Я спросил себя, что я хочу делать. Понял, что хочу попробовать уличное искусство. Братск — довольно криминальный город, и мое детство прошло в среде ныне запрещенной экстремистской организации АУЕ*. Когда я сидел в кафе, за соседним столиком ребята начали бодро обсуждать, что они отработали телефон, а у другого старший брат вышел из зоны, и сейчас он какие-то дела нарешает.
Мотивом для картины послужила детская боль, чувство несправедливости от того, что так бывает в жизни. Разговор за соседним столиком словно ударил меня молотом по голове. В детстве эта тема тоже была ненавистна. Даже спустя годы ничего не изменилось.
Я захотел высказаться на эту тему и вспомнил, что у Малевича есть работа «Спортсмены». Она, собственно, выглядит точно так же, только четыре фигуры стоят. Я подумал, что в Братске спортсмены выглядят вот так на самом деле. Взял кусок обоев, и на нем дома нарисовал работу. Затем пошел, приклеил ее к афишному полузаброшенному стенду. И вдруг оказалось, что эта тема волнует не только меня. Про нее стали писать. Люди включились в обсуждение.
Я искал диалог в театре, но сделать это было сложно… Нужен режиссер, сценарист, драматург, сцена, и вы там худо-бедно через полгода выходите на сцену. А здесь все просто: ты берешь банку краски, выходишь на улицу, никого особо не спрашиваешь, и вот тебе диалог.
*АУЕ — экстремистская организация, ее деятельность запрещена в РФ
«Календарь» — это процесс, а не событие. Мне кажется, что общество крайне полярно, оно раскололось на два полюса. Их обоих не устраивает нынешнее положение дел.
Каждый из этих лагерей надеется, что что-то изменится, они оба находятся в ожидании. Решение будет либо в одну сторону, либо в другую. И, соответственно, получится так, что одни дождутся, чего желали, а вторые получат по заслугам. Так можно прочитать: а вы дождетесь, в смысле, вы у меня получите. Но кто и что получит — неизвестно, нужно только подождать.
Почему эта работа называется «Календарь»? Потому что для меня она сверстана, как отрывной лист календаря: здесь когда-то появится дата, когда кто-то дождется и кто-то получит.

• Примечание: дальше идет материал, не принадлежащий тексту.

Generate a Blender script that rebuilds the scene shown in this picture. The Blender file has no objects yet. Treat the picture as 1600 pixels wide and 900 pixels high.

«Календарь» появился в високосный год, 29 февраля. Этот день бывает раз в четыре года. И этот день, он как будто бы есть, а как будто бы и нет. Если говорить про вещи, связанные с этой работой, я видел, как раскалывается все мое окружение, в смысле, что все примыкают к тому или иному лагерю. Люди начинают ссориться, причем на темы, которые, казалось бы, не шибко влияют на их конкретно жизнь. И мне это не понравилось.